帰れない山の映画専門家レビュー一覧

帰れない山

北イタリアの雄大なるモンテ・ローザ山麓を舞台に、都会育ちの少年と同い年の牛飼いの少年の友情と成長をたどる“大人の青春映画”。すべてを教えてくれた山と対峙し、それぞれが己と向き合い葛藤しながら、「ありのままの自分でいられる場所」を発見していく。イタリア文学の最高峰「ストレーガ賞」を受賞し、世界中で39言語に翻訳されているパオロ・コニェッティのベストセラー小説を忠実に映画化。第75回カンヌ国際映画祭にて審査員賞を受賞。主人公のピエトロ役には「マーティン・エデン」で第76 回ヴェネツィア国際映画祭で男優賞に輝いたルカ・マリネッリ。親友のブルーノ役には、「Sulla mia pelle(私の肌に)」(日本未公開)でダヴィッド・ディ・ドナテッロ主演男優賞を受賞したアレッサンドロ・ボルギ。「ビューティフル・ボーイ」で知られるベルギーの俊英、フェリックス・ヴァン・ヒュルーニンゲンが監督を務めた。
  • 映画監督/脚本家

    いまおかしんじ

    子供時代に出会った二人。

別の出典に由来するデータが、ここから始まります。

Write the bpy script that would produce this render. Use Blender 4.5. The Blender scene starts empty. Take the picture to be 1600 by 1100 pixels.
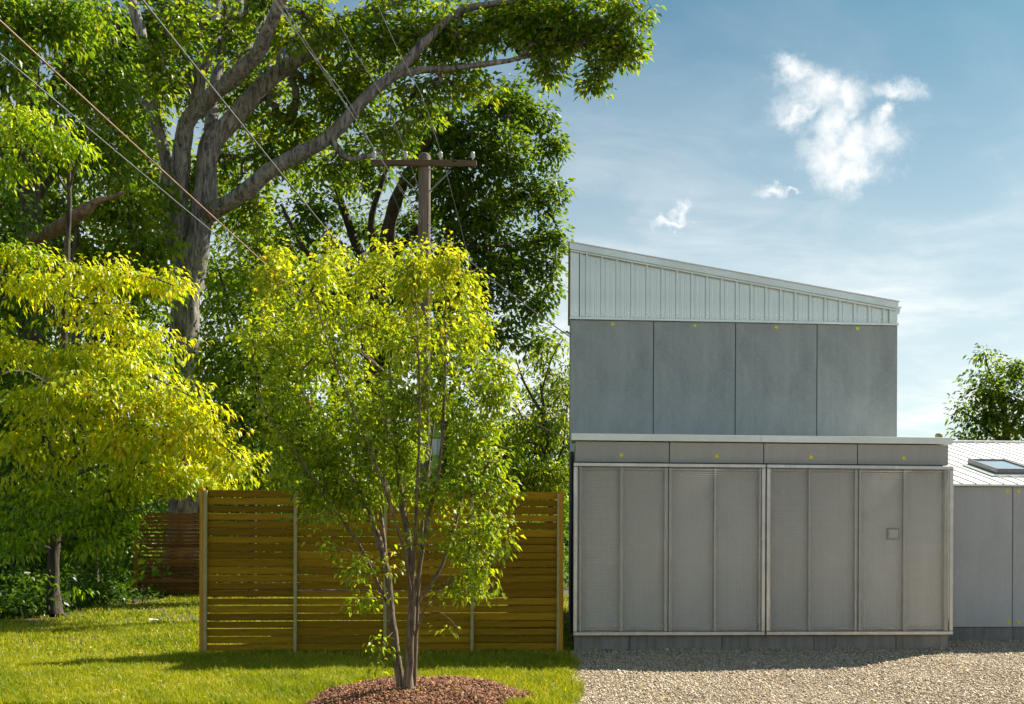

すぐに仲良くなる。ちょっとした行き違いで二人は会わなくなる。時間が飛んでアッという間に青年になった二人。出会ってもぎこちなく目線を交わすだけ。またまた時間が飛んで再び出会う。二人とも髭モジャでいいおっさんになっている。お互いの髭を褒めあったりして微笑ましい。二人は会わなかった時間がなかったかのように仲良くなる。その後もケンカしたり疎遠になったりしながら二人の関係は続く。二人の背後に流れる時間を見ていたんだと気づく。

  • 文筆家/俳優

    睡蓮みどり

    大切な人との大切な時間を本作は丁寧に綴っていく。ピエトロとブルーノをどこかアラン・ドロンとジャン=ポール・ベルモンドを彷彿とさせる対照的なふたりが演じる。まったくタイプの違うふたりが、少しだけ似てくる瞬間がある。長い時間を、それは積み上げてきた時間だけでなく、積み上げられなかった空白の時間をも内包し、あるがままに受け止める。この映画が持つ豊かさはとても壮大で深く、過去の名作に並んでも引けをとることのない力強さを持っているだろう。

  • 映画批評家、都立大助教

    須藤健太郎

    ピエトロのナレーションで語られていく点に居心地の悪さを感じる。彼が語り手である以上、彼の自意識の物語にしかならないからだ。ピエトロとブルーノは対照的な存在なのではなく、その関係は一方的なものだ。都会の金持ちの子であるピエトロは家を出て、自分探しに興じる。そんな彼の輪郭を際立たせるために、山で貧困に喘ぎ先祖代々の家業を受け継ぐブルーノという存在が作られているだけの話である。ピエトロが十分に成熟すれば、ブルーノはもう用無しだといわんばかりの結末。